Five Blind Dates (2024)

Five Blind Dates (2024)

A bland and boring “romcom” with too many blind spots than should be allowed



Australia, United States of America
Comedy, Romance
Desmond Chiam, Ilai Swindells, Jon Prasida
84 min


Even a Disney romcom has more fun than this.

What it's about

With her business nearing bankruptcy, a tea shop owner decides to fulfill a fortuneteller’s reading: she must go on five dates to find her soulmate, who holds the answer to her life and career woes.

The take

Five Blind Dates is a squeaky clean, hopelessly boring film pretending to be a raunchy romcom. Despite Lia (Shuang Hu) going on five (or four, really) dates, she doesn’t find real chemistry with any one of them. There’s no heat, no passion, no inane fun to be had, or reckless experimentation. It’s clear that what she’s after isn’t really love but a partner who accepts her traditional whims, which I guess counts as a happy ending if this were airing on Hallmark or any other wholesome TV channel. But it isn’t, and instead of embracing its true form—that is, family drama—it instead postures as a modern and exciting romcom, even though it contains zero spice. To be fair, the film has its funny moments, and I do think the first date’s premise, while played for laughs, has the potential to spark an interesting discussion about our generation’s willingness to sacrifice intimacy for financial security.
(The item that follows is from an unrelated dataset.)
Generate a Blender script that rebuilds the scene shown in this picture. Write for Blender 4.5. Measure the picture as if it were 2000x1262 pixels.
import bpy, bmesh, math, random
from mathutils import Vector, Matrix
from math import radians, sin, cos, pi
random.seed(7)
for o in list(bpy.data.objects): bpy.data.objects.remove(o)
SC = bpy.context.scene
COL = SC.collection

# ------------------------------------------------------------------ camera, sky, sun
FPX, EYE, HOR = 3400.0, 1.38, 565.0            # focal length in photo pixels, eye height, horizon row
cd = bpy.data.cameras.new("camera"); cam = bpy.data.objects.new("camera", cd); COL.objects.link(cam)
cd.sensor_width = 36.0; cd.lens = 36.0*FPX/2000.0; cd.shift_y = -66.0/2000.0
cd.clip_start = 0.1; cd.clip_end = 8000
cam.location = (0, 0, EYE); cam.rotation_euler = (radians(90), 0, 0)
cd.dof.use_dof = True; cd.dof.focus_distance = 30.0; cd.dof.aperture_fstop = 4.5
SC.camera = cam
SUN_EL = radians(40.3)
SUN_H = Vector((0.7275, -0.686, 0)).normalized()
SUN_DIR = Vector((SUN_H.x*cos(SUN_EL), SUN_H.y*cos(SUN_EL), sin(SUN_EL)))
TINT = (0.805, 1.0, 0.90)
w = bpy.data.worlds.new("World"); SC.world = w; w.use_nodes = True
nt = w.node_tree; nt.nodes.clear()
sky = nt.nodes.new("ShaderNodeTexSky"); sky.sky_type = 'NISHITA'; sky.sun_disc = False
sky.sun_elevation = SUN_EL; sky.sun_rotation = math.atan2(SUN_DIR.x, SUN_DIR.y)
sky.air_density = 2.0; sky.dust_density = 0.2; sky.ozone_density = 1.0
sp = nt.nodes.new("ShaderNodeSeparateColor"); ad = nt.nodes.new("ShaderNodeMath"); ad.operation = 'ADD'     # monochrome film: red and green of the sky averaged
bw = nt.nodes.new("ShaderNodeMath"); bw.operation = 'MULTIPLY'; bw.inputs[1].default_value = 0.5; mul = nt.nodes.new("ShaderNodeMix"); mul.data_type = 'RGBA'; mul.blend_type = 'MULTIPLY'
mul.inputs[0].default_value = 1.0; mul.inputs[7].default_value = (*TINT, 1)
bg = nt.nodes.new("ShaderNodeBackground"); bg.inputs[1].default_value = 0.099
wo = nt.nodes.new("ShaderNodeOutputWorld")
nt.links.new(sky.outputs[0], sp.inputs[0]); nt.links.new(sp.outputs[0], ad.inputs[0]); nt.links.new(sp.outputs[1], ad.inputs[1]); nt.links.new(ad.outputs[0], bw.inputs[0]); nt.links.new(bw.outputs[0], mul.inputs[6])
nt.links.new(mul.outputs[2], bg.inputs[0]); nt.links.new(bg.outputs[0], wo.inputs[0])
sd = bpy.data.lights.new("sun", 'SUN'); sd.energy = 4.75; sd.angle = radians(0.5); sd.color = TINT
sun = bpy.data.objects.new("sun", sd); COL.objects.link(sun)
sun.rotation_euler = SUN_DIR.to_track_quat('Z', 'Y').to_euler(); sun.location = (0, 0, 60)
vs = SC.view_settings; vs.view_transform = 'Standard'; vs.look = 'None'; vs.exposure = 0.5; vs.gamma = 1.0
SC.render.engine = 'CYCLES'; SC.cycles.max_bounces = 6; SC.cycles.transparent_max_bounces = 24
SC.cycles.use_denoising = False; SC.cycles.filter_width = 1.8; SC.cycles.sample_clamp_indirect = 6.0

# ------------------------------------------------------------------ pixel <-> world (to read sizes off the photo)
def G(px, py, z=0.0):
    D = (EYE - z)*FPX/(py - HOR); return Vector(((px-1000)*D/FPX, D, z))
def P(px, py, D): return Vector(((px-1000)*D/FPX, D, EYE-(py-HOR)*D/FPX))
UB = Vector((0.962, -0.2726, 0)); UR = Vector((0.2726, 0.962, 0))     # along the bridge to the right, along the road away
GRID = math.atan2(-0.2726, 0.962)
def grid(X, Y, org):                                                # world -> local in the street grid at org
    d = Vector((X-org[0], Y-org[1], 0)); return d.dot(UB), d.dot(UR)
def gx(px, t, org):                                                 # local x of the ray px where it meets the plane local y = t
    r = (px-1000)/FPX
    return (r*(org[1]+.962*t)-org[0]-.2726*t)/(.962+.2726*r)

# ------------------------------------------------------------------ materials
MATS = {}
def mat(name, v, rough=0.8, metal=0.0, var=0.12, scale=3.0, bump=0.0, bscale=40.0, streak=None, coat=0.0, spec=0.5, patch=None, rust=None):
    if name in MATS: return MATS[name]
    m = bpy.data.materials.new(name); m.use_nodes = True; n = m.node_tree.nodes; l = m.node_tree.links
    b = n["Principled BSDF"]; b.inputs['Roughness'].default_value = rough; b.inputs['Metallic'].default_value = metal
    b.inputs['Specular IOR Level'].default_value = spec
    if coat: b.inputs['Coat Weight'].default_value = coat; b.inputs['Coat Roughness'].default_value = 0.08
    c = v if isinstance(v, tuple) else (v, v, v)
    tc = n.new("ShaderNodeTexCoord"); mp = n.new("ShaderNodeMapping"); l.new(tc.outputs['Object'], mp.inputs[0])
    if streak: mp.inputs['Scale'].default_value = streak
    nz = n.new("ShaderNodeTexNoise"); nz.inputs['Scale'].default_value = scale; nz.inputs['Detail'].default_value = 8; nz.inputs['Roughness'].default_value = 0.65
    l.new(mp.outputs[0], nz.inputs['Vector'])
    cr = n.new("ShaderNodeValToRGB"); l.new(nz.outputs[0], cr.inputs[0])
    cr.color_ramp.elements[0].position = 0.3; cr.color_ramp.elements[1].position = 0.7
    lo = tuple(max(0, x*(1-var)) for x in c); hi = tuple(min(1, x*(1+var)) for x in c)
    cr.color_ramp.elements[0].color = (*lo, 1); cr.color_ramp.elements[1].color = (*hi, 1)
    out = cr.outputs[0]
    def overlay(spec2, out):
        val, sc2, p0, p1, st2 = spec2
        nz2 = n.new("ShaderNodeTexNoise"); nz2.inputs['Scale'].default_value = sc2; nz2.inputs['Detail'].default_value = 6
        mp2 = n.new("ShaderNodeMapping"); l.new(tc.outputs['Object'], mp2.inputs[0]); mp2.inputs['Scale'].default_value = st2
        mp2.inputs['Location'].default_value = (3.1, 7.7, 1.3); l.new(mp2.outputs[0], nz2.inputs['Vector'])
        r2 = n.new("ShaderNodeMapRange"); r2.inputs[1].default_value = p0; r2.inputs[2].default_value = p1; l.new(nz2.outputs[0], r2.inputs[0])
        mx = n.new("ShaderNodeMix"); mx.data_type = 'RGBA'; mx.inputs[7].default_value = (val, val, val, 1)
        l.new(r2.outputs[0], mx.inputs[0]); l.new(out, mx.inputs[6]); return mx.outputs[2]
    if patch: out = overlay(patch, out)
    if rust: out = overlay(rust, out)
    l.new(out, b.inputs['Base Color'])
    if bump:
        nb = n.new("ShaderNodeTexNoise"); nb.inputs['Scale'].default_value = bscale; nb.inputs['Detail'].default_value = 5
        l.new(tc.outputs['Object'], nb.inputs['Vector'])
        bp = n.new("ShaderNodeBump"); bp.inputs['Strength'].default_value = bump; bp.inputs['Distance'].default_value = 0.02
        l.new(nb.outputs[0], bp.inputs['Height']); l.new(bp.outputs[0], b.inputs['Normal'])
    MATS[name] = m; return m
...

But the film doesn’t really go there, nor anywhere, and remains as stale and safe as can be.

What stands out

You know a romcom is bad when even the smallest illogical part of the story floats like a dead body on the pool (in good romcoms, those parts sink and are easy to forget). In this case, it’s the fact that all of Lia’s problems could have been avoided if she had just agreed to sell boba in her tea shop. Last time I checked, boba is still tea, not to mention an ingenious invention by the good people of Taiwan. “Milk does not belong in tea”? Okay, purist. Lia must be so fun to be with. While we’re at it, here’s another detail I just couldn’t suspend my disbelief for: how is Mason, fun-loving and gay Mason, best friends with Lia, bland, boba-hating, conservative Lia? Realistically, wouldn’t cool people want to hang with other cool people? Romcoms are rife with queer best friend tropes but this has to take the cake for the most nonsensical use of it.